As for reducing the surprise factor, I think that it would be surprising
if I ask for a smallish percentage of rows and it takes significantly longer
and significantly more memory or disk than asking for all the rows takes.
If I'm including an explicit ORDER BY, then that explains it, but otherwise,
I'd be surprised. Note that I'm not saying I'd be surprised by it taking
roughly the same length of time / memory / disk. I'd only be surprised if
it took a lot more.

There are plenty of SQL generation engines that people put in their software.
I'd expect something like

sprintf("FETCH FIRST %d PERCENT %s FROM %s", percentage, columns, tablename)

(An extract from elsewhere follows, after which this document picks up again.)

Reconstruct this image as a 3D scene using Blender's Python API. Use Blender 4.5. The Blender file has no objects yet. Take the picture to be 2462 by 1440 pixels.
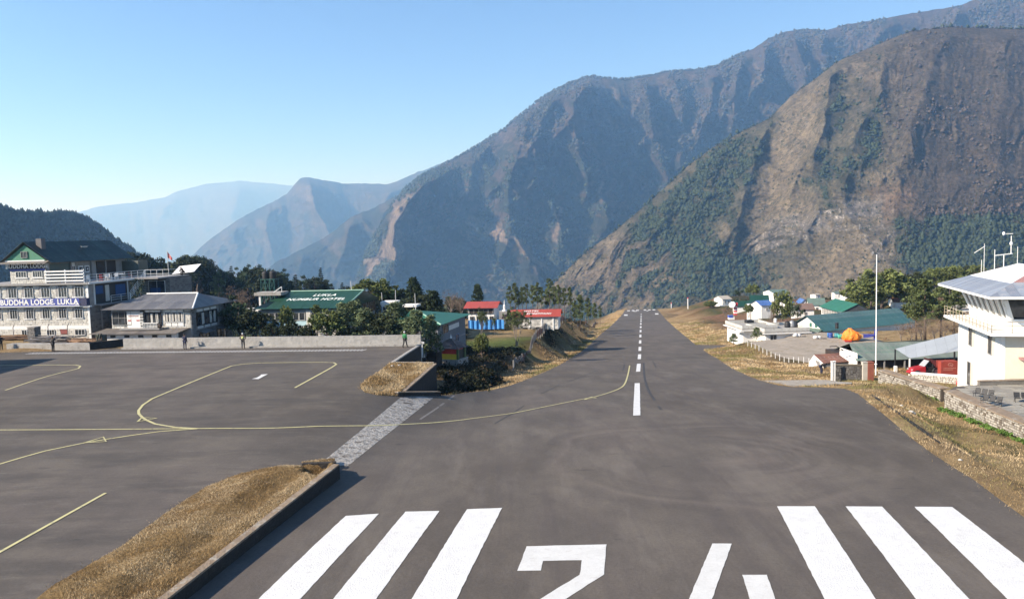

to show up in such engines, and percentage to sometimes be 100. At least
in that case you should just return all rows rather than dumping them into
a tuplestore. Likewise, if the percentage is 0, you'll want to finish quickly.
Actually, I don't know if the SQL spec would require side effects to still
happen, in which case you'd still have to generate all rows for their side
effects to happen, and then just not return them. But still, no tuplestore.
So the implementation of FETCH FIRST would at least need to think about what
percentage is being requested, rather than just mindlessly adding a node to
the tree for storing everything, then computing the LIMIT based on the number
of rows stored, and then returning that number of rows.